When a patent holder that has made a FRAND commitment negotiates a license, ordinarily it is constrained by the fact that if the parties are unable to reach agreement, the patent holder may have to establish reasonable royalties in court.

According to the complaint, by threatening to disrupt cell phone manufacturers’ supply of baseband processors, Qualcomm obtains elevated royalties and other license terms for its standard-essential patents that manufacturers would otherwise reject. These royalties amount to a tax on the manufacturers’ use of baseband processors manufactured by Qualcomm’s competitors, a tax that excludes these competitors and harms competition. Increased costs imposed by this tax are passed on to consumers, the complaint alleges.

By excluding competitors, Qualcomm impedes innovation that would offer significant consumer benefits, including those that foster the increased interconnectivity of consumer products, vehicles, buildings, and other items commonly referred to as the Internet of Things.

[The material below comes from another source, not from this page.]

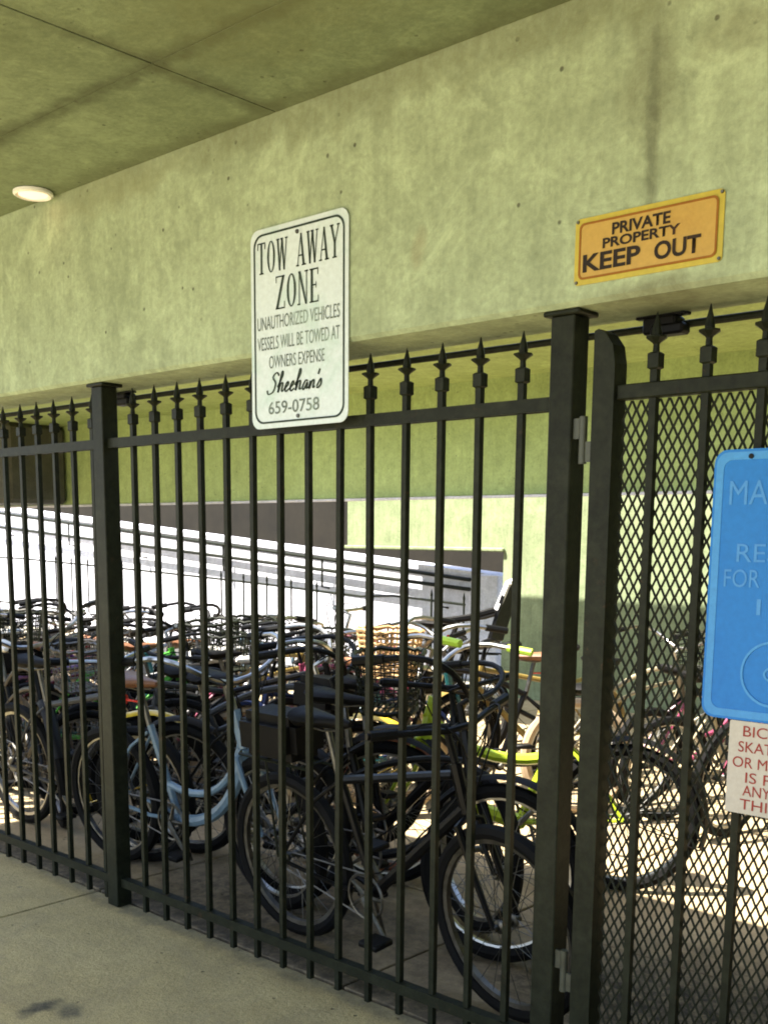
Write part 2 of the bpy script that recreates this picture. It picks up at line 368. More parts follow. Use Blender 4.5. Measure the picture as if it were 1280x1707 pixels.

The FTC has charged Qualcomm with violating the FTC Act. The complaint alleges that Qualcomm:

  • Maintains a “no license, no chips” policy under which it will supply its baseband processors only on the condition that cell phone manufacturers agree to Qualcomm’s preferred license terms. The FTC alleges that this tactic forces cell phone manufacturers to pay elevated royalties to Qualcomm on products that use a competitor’s baseband processors. According to the Commission’s complaint, this is an anticompetitive tax on the use of rivals’ processors. “No license, no chips” is a condition that other suppliers of semiconductor devices do not impose. The risk of losing access to Qualcomm baseband processors is too great for a cell phone manufacturer to bear because it would preclude the manufacturer from selling phones for use on important cellular networks.
  • Refuses to license standard-essential patents to competitors. Despite its commitment to license standard-essential patents on FRAND terms, Qualcomm has consistently refused to license those patents to competing suppliers of baseband processors.
  • Extracted exclusivity from Apple in exchange for reduced patent royalties. Qualcomm precluded Apple from sourcing baseband processors from Qualcomm’s competitors from 2011 to 2016. Qualcomm recognized that any competitor that won Apple’s business would become stronger, and used exclusivity to prevent Apple from working with and improving the effectiveness of Qualcomm’s competitors.

The FTC is seeking a court order to undo and prevent Qualcomm’s unfair methods of competition in violation of the FTC Act. The FTC has asked the court to order Qualcomm to cease its anticompetitive conduct and take actions to restore competitive conditions.

The Commission vote to file the complaint was 2-1. Commissioner Maureen K. Ohlhausen dissented and issued a statement. Both a public and sealed version of the complaint were filed in the U.S. District Court for the Northern District of California on January 17, 2017.